Here are a few important tips:
- Prepare your site navigation before designing to prevent cluttering up the site with forgotten links.
- A clean-cut and uniform navigation system is a must.
- If you have too many links then you should use drop-down menus or flyouts for your main topics. If you have Fireworks create your drop-down menu navigation during the design stage or Dreamweaver then use the drop-down menus behavior are one of their most popular in-built "Behaviors".
- Maintain a site map or section contents / home pages to help people find what they are looking for with ease.
- The navigation should be flexible enough to accommodate any amount of additional links in case you probably will be adding pages periodically. For this using drop-down menus or section home pages is a must.
- Keep your main links together as much as possible so that visitors can absorb them at one shot and know what your site conveys about your company. Check out how all our major links appear in our top navigation bar and all related section links are listed in the right hand side menu.
- There is no harm is showcasing important links (even repeated links) that you think might interest the visitor.
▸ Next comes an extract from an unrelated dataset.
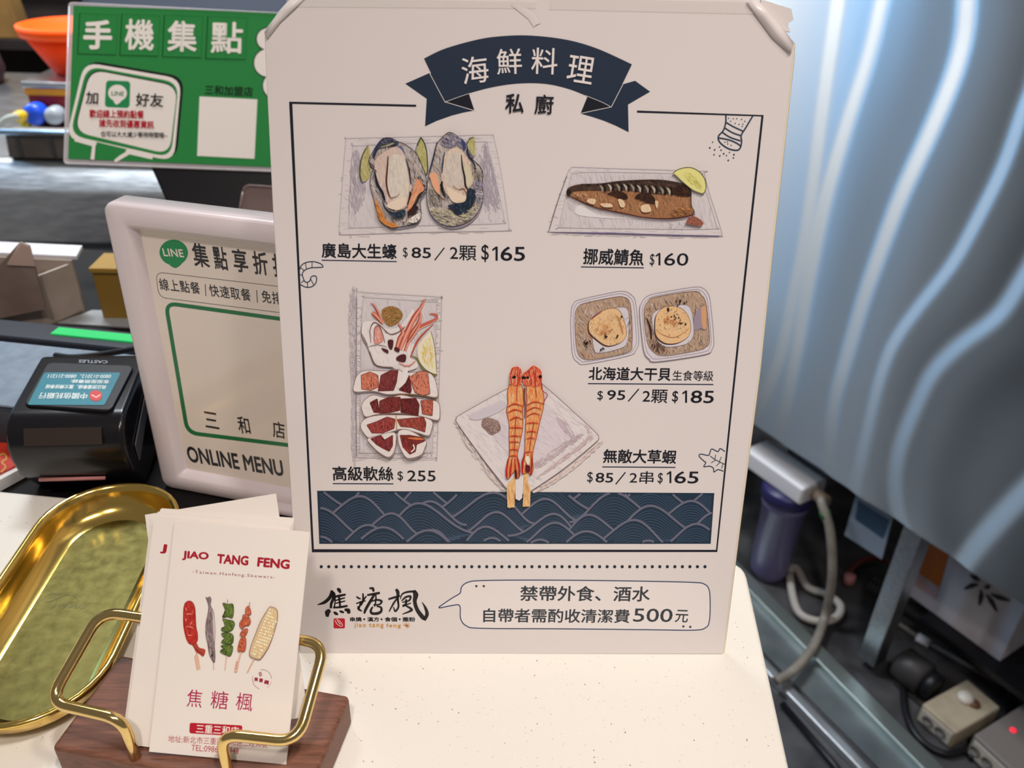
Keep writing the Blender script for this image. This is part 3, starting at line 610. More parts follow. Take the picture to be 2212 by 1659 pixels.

Small boxes describing the link should look good.
- If you like a graphic intensive site and find there is not much space for accommodating all your links, you can have a separate home (splash) page and all other pages as content pages. Thus your home page can have visual appeal and your inner content pages can have elaborate navigation structures while focusing on the content.
- Use your navigation space efficiently. Use short, clear and precise words in your links so that your visitors know what the corresponding page will contain.